----- Supplied data

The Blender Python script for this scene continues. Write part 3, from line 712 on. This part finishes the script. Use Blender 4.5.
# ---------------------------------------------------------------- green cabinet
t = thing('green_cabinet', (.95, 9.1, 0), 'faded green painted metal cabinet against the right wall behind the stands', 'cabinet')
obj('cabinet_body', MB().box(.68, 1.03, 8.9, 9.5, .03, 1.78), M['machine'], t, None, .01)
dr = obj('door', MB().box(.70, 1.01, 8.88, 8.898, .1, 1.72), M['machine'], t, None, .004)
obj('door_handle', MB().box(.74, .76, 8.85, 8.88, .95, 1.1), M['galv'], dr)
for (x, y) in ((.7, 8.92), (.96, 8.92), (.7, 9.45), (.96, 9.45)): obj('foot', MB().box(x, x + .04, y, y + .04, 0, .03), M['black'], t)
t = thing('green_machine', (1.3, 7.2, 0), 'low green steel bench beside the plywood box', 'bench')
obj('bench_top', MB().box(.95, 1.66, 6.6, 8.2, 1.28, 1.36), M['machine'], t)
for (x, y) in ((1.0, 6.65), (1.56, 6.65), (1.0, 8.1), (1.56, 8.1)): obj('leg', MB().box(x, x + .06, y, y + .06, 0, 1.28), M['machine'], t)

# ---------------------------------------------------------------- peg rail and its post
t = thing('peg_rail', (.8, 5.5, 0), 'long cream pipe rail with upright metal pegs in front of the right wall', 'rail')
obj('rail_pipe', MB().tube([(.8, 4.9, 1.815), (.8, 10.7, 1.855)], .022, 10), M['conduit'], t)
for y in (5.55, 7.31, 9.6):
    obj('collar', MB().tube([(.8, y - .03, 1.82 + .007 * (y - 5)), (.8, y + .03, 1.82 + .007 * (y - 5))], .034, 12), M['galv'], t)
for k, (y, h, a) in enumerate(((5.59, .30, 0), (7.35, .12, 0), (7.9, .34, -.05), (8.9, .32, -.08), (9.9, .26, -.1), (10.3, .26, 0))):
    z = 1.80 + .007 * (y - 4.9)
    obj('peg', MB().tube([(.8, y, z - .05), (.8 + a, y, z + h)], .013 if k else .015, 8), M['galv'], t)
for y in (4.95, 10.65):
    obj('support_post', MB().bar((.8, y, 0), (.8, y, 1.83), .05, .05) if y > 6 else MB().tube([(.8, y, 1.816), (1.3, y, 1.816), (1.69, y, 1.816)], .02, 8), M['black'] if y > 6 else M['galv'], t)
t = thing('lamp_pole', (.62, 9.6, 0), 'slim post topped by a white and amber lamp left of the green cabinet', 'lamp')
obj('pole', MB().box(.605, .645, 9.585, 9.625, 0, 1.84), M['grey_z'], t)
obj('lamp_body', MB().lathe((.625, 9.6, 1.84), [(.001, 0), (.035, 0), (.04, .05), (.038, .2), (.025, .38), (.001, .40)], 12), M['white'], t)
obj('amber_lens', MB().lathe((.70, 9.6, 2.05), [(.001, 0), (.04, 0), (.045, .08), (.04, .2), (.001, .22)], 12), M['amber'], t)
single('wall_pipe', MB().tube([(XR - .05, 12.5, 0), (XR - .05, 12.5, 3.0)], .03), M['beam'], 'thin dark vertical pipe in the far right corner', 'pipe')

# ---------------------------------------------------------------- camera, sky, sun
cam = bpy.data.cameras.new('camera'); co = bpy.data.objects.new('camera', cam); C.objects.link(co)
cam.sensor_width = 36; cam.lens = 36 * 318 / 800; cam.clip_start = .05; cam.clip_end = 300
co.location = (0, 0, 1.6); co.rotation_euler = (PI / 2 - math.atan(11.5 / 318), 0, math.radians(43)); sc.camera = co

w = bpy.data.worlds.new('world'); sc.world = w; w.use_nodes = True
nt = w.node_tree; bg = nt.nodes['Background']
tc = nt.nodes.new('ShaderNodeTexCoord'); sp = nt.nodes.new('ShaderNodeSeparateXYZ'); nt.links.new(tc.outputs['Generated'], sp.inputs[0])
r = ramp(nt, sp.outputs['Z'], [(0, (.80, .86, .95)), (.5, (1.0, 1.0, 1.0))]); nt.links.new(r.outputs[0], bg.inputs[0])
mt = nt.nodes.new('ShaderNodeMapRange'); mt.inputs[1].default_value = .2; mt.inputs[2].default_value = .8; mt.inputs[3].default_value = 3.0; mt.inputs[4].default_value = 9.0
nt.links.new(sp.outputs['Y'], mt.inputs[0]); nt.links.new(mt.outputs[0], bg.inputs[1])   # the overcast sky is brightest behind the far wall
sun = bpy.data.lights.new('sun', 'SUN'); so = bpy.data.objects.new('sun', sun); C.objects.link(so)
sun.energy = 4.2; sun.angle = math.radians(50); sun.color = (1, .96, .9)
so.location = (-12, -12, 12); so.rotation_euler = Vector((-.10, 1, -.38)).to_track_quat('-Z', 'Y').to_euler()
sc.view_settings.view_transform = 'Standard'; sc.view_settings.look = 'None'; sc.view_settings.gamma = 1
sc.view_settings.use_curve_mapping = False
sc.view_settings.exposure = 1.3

----------

■ **The exercise**: Reproduce the data in its entirety, matching each character.

■ **Exercise result**:
The Blender Python script for this scene continues. Write part 3, from line 712 on. This part finishes the script. Use Blender 4.5.
# ---------------------------------------------------------------- green cabinet
t = thing('green_cabinet', (.95, 9.1, 0), 'faded green painted metal cabinet against the right wall behind the stands', 'cabinet')
obj('cabinet_body', MB().box(.68, 1.03, 8.9, 9.5, .03, 1.78), M['machine'], t, None, .01)
dr = obj('door', MB().box(.70, 1.01, 8.88, 8.898, .1, 1.72), M['machine'], t, None, .004)
obj('door_handle', MB().box(.74, .76, 8.85, 8.88, .95, 1.1), M['galv'], dr)
for (x, y) in ((.7, 8.92), (.96, 8.92), (.7, 9.45), (.96, 9.45)): obj('foot', MB().box(x, x + .04, y, y + .04, 0, .03), M['black'], t)
t = thing('green_machine', (1.3, 7.2, 0), 'low green steel bench beside the plywood box', 'bench')
obj('bench_top', MB().box(.95, 1.66, 6.6, 8.2, 1.28, 1.36), M['machine'], t)
for (x, y) in ((1.0, 6.65), (1.56, 6.65), (1.0, 8.1), (1.56, 8.1)): obj('leg', MB().box(x, x + .06, y, y + .06, 0, 1.28), M['machine'], t)

# ---------------------------------------------------------------- peg rail and its post
t = thing('peg_rail', (.8, 5.5, 0), 'long cream pipe rail with upright metal pegs in front of the right wall', 'rail')
obj('rail_pipe', MB().tube([(.8, 4.9, 1.815), (.8, 10.7, 1.855)], .022, 10), M['conduit'], t)
for y in (5.55, 7.31, 9.6):
    obj('collar', MB().tube([(.8, y - .03, 1.82 + .007 * (y - 5)), (.8, y + .03, 1.82 + .007 * (y - 5))], .034, 12), M['galv'], t)
for k, (y, h, a) in enumerate(((5.59, .30, 0), (7.35, .12, 0), (7.9, .34, -.05), (8.9, .32, -.08), (9.9, .26, -.1), (10.3, .26, 0))):
    z = 1.80 + .007 * (y - 4.9)
    obj('peg', MB().tube([(.8, y, z - .05), (.8 + a, y, z + h)], .013 if k else .015, 8), M['galv'], t)
for y in (4.95, 10.65):
    obj('support_post', MB().bar((.8, y, 0), (.8, y, 1.83), .05, .05) if y > 6 else MB().tube([(.8, y, 1.816), (1.3, y, 1.816), (1.69, y, 1.816)], .02, 8), M['black'] if y > 6 else M['galv'], t)
t = thing('lamp_pole', (.62, 9.6, 0), 'slim post topped by a white and amber lamp left of the green cabinet', 'lamp')
obj('pole', MB().box(.605, .645, 9.585, 9.625, 0, 1.84), M['grey_z'], t)
obj('lamp_body', MB().lathe((.625, 9.6, 1.84), [(.001, 0), (.035, 0), (.04, .05), (.038, .2), (.025, .38), (.001, .40)], 12), M['white'], t)
obj('amber_lens', MB().lathe((.70, 9.6, 2.05), [(.001, 0), (.04, 0), (.045, .08), (.04, .2), (.001, .22)], 12), M['amber'], t)
single('wall_pipe', MB().tube([(XR - .05, 12.5, 0), (XR - .05, 12.5, 3.0)], .03), M['beam'], 'thin dark vertical pipe in the far right corner', 'pipe')

# ---------------------------------------------------------------- camera, sky, sun
cam = bpy.data.cameras.new('camera'); co = bpy.data.objects.new('camera', cam); C.objects.link(co)
cam.sensor_width = 36; cam.lens = 36 * 318 / 800; cam.clip_start = .05; cam.clip_end = 300
co.location = (0, 0, 1.6); co.rotation_euler = (PI / 2 - math.atan(11.5 / 318), 0, math.radians(43)); sc.camera = co

w = bpy.data.worlds.new('world'); sc.world = w; w.use_nodes = True
nt = w.node_tree; bg = nt.nodes['Background']
tc = nt.nodes.new('ShaderNodeTexCoord'); sp = nt.nodes.new('ShaderNodeSeparateXYZ'); nt.links.new(tc.outputs['Generated'], sp.inputs[0])
r = ramp(nt, sp.outputs['Z'], [(0, (.80, .86, .95)), (.5, (1.0, 1.0, 1.0))]); nt.links.new(r.outputs[0], bg.inputs[0])
mt = nt.nodes.new('ShaderNodeMapRange'); mt.inputs[1].default_value = .2; mt.inputs[2].default_value = .8; mt.inputs[3].default_value = 3.0; mt.inputs[4].default_value = 9.0
nt.links.new(sp.outputs['Y'], mt.inputs[0]); nt.links.new(mt.outputs[0], bg.inputs[1])   # the overcast sky is brightest behind the far wall
sun = bpy.data.lights.new('sun', 'SUN'); so = bpy.data.objects.new('sun', sun); C.objects.link(so)
sun.energy = 4.2; sun.angle = math.radians(50); sun.color = (1, .96, .9)
so.location = (-12, -12, 12); so.rotation_euler = Vector((-.10, 1, -.38)).to_track_quat('-Z', 'Y').to_euler()
sc.view_settings.view_transform = 'Standard'; sc.view_settings.look = 'None'; sc.view_settings.gamma = 1
sc.view_settings.use_curve_mapping = False
sc.view_settings.exposure = 1.3